Isinbayeva wins pole vault gold
Never count out Yelena Isinbayeva, especially when she is performing before a rapturous home crowd at the world championships.
Five years after her last major outdoor pole vault victory, the Russian turned back the clock with a vintage performance to beat Olympic champion Jenn Suhr with a leap of 4.89 meters, her best outdoor effort in four years.
"From the greatest, you should always expect great things. Never count them out," bronze medalist Yarisley Silva of Cuba said. "You have to take a bow to her feats."
When Silva missed her final attempt, Isinbayeva set off racing across the track, fists pumping the air.

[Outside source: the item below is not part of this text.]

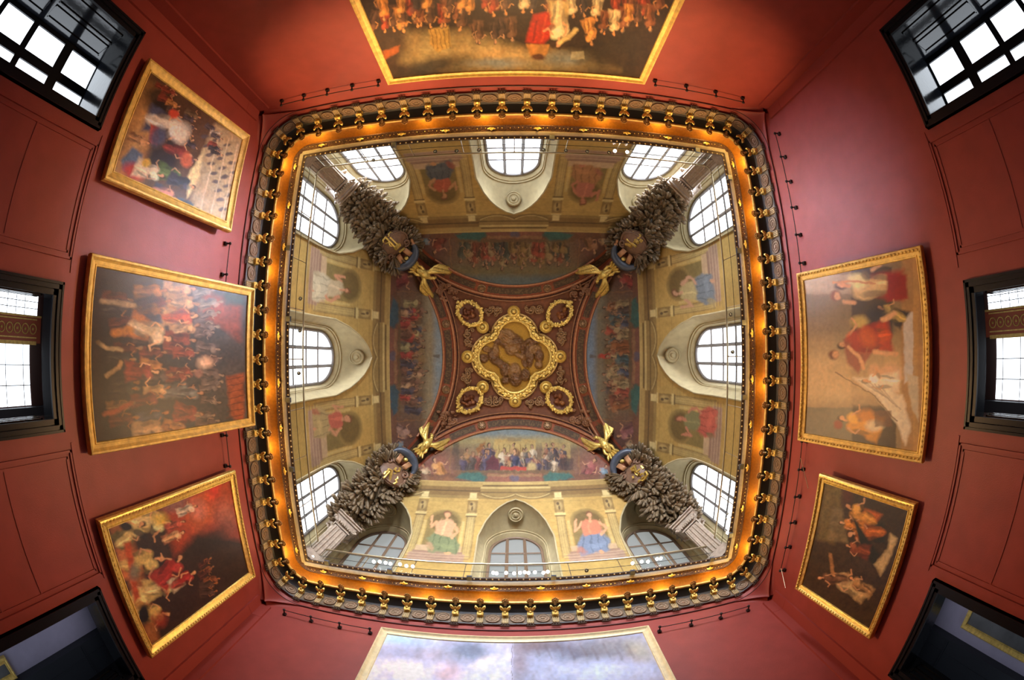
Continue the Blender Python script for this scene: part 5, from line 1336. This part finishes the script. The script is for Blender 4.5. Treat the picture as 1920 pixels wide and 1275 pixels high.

Suddenly, all the troubles of the past half-decade fell off her broad, muscled shoulders.
"I had many difficulties, many injuries, and so I am proud of myself that I was able to overcome all these things and be world champion today," Isinbayeva said.
Right after clinching gold, she jumped over the advertising boards to hug Yevgeny Trofimov, the coach of her youth who returned to revive her career ahead of last year's London Olympics.
"He is a genuine coach," she said, crediting Trofimov with her comeback victory. "Just because of him, and just because I made the right decision to come back to work with him."
It paid off on Russia's biggest night of the championships.
Isinbayeva even went for a world record at 5.07 meters but, as night closed in over the Luzhniki Stadium, that was too much, even for a woman who had set 28 of them, indoors and outdoors, over the last decade.
Still, at 31 she was jumping for joy like a teenager, somersaulting on the track, leaping in the arms of the mascot and hugging like never before, upstaging even Usain Bolt and his usual showboating antics.
Now, Isinbayeva is taking time off to start a family after the season, she said, but promises she could be back, possibly even for the 2016 Olympics.
However unlikely that would seem, few expected her to win gold in Moscow, too.